### Material provided ###

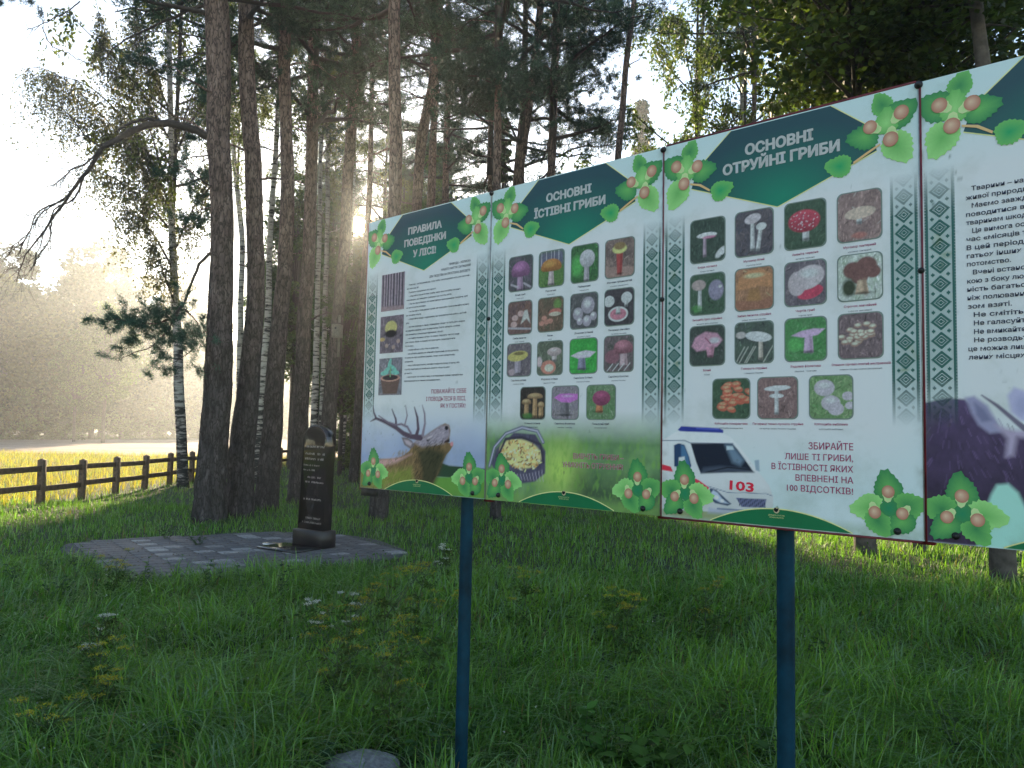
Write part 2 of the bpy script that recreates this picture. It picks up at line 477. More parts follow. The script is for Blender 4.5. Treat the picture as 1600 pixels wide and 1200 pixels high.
def text_lines(lines, fn=None, bold=0.0, res=2):
    """lines: (string, x0, x1 or None, baseline z, cap height). Returns verts/faces in the x-z plane (y=0)"""
    V, F3 = [], []; n = 0
    cu = bpy.data.curves.new('lettering', 'FONT'); cu.resolution_u = res; cu.offset = bold; cu.size = 1
    ob = bpy.data.objects.new('lettering', cu); col.objects.link(ob)
    for s, x0, x1, z, h in lines:
        cu.body = s
        bpy.context.view_layer.update()
        me = ob.to_mesh()
        if len(me.vertices) == 0: ob.to_mesh_clear(); continue
        v = np.zeros(len(me.vertices) * 3, np.float32); me.vertices.foreach_get('co', v); v = v.reshape(-1, 3)
        me.calc_loop_triangles()
        tr = np.zeros(len(me.loop_triangles) * 3, np.int32); me.loop_triangles.foreach_get('vertices', tr); tr = tr.reshape(-1, 3)
        ob.to_mesh_clear()
        sz = h / 0.728; w_ = v[:, 0].max() - v[:, 0].min(); xmin = v[:, 0].min()
        if x0 is None: sx_ = sz * 0.92; x0 = x1 - w_ * sx_
        elif x1 is None: sx_ = sz * 0.92
        else: sx_ = (x1 - x0) / w_
        V.append(np.stack([x0 + (v[:, 0] - xmin) * sx_, 0 * v[:, 0], z + v[:, 1] * sz], -1)); F3.append(tr + n); n += len(v)
    bpy.data.objects.remove(ob); bpy.data.curves.remove(cu)
    return np.concatenate(V), np.concatenate(F3)

def lettering(name, parent, mat, lines, y, bold=0.0, res=2, rot=None):
    v, f = text_lines(lines, None, bold, res)
    if rot:
        a, cx_, cz_ = rot; x = v[:, 0] - cx_; z = v[:, 2] - cz_
        v[:, 0] = cx_ + x * math.cos(a) - z * math.sin(a); v[:, 2] = cz_ + x * math.sin(a) + z * math.cos(a)
    v[:, 1] = y
    o_ = obj(name, mesh_np(name, v, f, mats=(mat,)), parent)
    if name in ('captions', 'small_print', 'emblem_text', 'subtitle'): o_['kind'] = 'stuff'
    return o_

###

● Problem statement: Leave out the pictures and restate everything else word for word.

● Solution:
Write part 2 of the bpy script that recreates this picture. It picks up at line 477. More parts follow. The script is for Blender 4.5. Treat the picture as 1600 pixels wide and 1200 pixels high.
def text_lines(lines, fn=None, bold=0.0, res=2):
    """lines: (string, x0, x1 or None, baseline z, cap height). Returns verts/faces in the x-z plane (y=0)"""
    V, F3 = [], []; n = 0
    cu = bpy.data.curves.new('lettering', 'FONT'); cu.resolution_u = res; cu.offset = bold; cu.size = 1
    ob = bpy.data.objects.new('lettering', cu); col.objects.link(ob)
    for s, x0, x1, z, h in lines:
        cu.body = s
        bpy.context.view_layer.update()
        me = ob.to_mesh()
        if len(me.vertices) == 0: ob.to_mesh_clear(); continue
        v = np.zeros(len(me.vertices) * 3, np.float32); me.vertices.foreach_get('co', v); v = v.reshape(-1, 3)
        me.calc_loop_triangles()
        tr = np.zeros(len(me.loop_triangles) * 3, np.int32); me.loop_triangles.foreach_get('vertices', tr); tr = tr.reshape(-1, 3)
        ob.to_mesh_clear()
        sz = h / 0.728; w_ = v[:, 0].max() - v[:, 0].min(); xmin = v[:, 0].min()
        if x0 is None: sx_ = sz * 0.92; x0 = x1 - w_ * sx_
        elif x1 is None: sx_ = sz * 0.92
        else: sx_ = (x1 - x0) / w_
        V.append(np.stack([x0 + (v[:, 0] - xmin) * sx_, 0 * v[:, 0], z + v[:, 1] * sz], -1)); F3.append(tr + n); n += len(v)
    bpy.data.objects.remove(ob); bpy.data.curves.remove(cu)
    return np.concatenate(V), np.concatenate(F3)

def lettering(name, parent, mat, lines, y, bold=0.0, res=2, rot=None):
    v, f = text_lines(lines, None, bold, res)
    if rot:
        a, cx_, cz_ = rot; x = v[:, 0] - cx_; z = v[:, 2] - cz_
        v[:, 0] = cx_ + x * math.cos(a) - z * math.sin(a); v[:, 2] = cz_ + x * math.sin(a) + z * math.cos(a)
    v[:, 1] = y
    o_ = obj(name, mesh_np(name, v, f, mats=(mat,)), parent)
    if name in ('captions', 'small_print', 'emblem_text', 'subtitle'): o_['kind'] = 'stuff'
    return o_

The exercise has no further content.